==== Information provided

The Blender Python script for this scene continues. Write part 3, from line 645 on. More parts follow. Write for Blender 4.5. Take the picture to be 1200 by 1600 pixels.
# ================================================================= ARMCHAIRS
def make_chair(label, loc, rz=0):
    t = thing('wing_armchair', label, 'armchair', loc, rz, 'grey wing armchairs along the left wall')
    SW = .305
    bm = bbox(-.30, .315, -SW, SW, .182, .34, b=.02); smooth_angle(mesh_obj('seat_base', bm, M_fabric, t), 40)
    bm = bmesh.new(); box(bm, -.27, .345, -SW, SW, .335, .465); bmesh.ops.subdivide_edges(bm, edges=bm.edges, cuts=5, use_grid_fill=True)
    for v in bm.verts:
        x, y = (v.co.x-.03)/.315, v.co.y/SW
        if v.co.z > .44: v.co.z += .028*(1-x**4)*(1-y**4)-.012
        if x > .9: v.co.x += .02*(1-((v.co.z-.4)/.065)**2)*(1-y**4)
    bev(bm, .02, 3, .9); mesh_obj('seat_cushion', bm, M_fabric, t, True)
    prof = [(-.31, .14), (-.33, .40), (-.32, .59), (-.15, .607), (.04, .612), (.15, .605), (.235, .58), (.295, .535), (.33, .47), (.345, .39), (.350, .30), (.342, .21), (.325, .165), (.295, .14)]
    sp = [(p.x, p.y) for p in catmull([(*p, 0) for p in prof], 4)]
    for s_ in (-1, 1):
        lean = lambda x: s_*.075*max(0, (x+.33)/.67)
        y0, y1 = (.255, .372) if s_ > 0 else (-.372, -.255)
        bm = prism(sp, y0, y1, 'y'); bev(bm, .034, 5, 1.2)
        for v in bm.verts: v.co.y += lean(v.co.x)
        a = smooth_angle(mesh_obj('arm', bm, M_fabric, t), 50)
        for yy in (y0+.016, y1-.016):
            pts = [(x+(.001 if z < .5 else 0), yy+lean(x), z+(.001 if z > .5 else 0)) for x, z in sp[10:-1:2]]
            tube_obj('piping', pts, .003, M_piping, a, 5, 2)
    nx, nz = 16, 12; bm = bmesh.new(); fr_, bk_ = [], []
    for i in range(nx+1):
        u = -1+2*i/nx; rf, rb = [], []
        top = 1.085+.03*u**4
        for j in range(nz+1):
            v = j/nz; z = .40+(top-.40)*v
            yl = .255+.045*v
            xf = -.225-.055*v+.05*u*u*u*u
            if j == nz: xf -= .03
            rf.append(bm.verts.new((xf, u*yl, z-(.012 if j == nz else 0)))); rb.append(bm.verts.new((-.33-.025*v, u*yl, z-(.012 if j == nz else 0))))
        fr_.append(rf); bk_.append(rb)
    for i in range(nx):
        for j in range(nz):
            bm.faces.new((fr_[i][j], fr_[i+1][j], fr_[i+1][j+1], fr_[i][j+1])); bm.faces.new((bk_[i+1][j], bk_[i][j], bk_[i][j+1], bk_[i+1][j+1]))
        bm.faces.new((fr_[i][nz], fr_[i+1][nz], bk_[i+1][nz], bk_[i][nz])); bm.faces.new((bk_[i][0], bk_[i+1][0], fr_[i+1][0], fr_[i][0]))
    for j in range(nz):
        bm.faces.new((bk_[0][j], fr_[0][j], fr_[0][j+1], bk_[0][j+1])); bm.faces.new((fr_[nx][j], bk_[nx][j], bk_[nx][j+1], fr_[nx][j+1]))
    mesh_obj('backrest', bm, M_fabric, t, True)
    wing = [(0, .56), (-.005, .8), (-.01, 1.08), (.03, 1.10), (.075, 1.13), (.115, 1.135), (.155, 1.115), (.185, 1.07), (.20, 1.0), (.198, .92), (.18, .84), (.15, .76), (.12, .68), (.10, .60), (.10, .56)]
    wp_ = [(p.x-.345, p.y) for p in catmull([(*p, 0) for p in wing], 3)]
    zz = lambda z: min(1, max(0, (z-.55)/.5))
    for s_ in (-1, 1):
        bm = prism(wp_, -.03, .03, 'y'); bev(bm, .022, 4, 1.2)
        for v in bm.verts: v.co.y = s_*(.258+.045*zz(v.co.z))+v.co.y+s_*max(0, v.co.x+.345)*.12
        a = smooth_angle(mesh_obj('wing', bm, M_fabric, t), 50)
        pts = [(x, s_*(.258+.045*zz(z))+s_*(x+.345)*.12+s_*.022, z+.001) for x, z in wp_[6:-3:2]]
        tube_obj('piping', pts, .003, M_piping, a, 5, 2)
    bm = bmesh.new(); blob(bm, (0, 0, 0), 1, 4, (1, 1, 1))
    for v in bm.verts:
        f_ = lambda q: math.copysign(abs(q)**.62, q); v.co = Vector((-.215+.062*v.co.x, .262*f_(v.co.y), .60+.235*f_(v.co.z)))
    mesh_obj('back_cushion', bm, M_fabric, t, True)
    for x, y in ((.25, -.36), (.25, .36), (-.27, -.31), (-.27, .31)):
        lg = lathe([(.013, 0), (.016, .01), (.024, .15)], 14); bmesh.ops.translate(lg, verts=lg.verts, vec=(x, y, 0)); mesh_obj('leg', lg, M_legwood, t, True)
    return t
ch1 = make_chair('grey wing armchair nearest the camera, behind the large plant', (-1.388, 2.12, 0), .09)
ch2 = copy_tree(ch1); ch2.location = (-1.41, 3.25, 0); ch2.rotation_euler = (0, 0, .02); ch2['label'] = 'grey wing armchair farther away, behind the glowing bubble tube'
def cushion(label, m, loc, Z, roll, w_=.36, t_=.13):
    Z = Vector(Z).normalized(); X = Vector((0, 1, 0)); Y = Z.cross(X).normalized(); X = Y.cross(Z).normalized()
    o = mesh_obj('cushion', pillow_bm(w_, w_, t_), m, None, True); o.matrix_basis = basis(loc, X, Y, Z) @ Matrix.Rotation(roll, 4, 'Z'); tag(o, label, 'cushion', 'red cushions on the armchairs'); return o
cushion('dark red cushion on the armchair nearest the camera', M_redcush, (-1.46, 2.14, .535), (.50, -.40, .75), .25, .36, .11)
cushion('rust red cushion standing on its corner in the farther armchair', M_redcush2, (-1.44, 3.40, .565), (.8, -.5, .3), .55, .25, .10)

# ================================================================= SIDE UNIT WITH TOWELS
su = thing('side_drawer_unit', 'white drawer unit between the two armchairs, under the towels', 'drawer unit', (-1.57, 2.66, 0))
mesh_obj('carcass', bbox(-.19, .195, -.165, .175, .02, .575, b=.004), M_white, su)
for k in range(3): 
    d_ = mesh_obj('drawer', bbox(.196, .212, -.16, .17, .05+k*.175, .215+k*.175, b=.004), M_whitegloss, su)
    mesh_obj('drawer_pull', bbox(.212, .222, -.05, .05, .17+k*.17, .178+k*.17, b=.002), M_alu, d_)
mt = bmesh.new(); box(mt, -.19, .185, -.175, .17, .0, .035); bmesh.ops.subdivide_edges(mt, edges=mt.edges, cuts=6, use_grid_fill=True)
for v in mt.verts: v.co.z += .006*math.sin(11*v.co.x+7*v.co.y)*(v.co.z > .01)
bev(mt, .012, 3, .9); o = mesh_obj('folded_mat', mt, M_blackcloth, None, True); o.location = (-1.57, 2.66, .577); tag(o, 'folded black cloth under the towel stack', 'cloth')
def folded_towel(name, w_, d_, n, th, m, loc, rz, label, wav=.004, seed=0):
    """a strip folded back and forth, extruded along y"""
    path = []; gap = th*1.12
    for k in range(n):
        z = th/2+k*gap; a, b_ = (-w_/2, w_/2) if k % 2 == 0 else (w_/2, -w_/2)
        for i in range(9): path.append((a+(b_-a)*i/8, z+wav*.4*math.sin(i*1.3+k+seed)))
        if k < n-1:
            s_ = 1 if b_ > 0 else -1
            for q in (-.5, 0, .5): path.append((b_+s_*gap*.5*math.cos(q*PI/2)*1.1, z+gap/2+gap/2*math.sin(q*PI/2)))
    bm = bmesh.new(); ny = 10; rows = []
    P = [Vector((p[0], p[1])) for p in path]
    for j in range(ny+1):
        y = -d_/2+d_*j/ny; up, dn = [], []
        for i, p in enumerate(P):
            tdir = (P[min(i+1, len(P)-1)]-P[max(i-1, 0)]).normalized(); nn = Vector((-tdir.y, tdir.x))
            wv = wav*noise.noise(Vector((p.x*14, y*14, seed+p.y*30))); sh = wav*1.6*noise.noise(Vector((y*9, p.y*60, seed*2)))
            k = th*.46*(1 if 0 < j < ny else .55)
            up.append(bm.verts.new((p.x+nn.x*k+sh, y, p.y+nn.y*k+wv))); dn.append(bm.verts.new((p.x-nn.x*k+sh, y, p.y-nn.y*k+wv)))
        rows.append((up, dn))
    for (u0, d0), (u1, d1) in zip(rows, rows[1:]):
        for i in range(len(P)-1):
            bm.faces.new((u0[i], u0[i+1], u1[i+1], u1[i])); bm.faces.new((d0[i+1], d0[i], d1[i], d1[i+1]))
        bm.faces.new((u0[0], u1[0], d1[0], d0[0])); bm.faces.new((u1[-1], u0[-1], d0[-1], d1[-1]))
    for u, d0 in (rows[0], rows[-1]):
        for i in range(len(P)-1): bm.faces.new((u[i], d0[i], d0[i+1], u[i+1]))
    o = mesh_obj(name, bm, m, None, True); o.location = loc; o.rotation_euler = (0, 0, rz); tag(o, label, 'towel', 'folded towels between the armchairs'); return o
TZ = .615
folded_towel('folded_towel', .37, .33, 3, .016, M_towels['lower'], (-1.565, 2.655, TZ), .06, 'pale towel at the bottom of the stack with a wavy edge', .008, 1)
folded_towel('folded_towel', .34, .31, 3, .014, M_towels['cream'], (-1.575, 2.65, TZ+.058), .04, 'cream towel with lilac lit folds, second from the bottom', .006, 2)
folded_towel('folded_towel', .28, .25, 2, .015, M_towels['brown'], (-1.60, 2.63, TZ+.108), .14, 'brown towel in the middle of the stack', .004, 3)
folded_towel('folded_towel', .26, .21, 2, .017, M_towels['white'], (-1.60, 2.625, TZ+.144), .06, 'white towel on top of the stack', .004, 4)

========

Exercise prompt: Extract lines where the string "from" occurs.

Response to the exercise:
The Blender Python script for this scene continues. Write part 3, from line 645 on. More parts follow. Write for Blender 4.5. Take the picture to be 1200 by 1600 pixels.
folded_towel('folded_towel', .34, .31, 3, .014, M_towels['cream'], (-1.575, 2.65, TZ+.058), .04, 'cream towel with lilac lit folds, second from the bottom', .006, 2)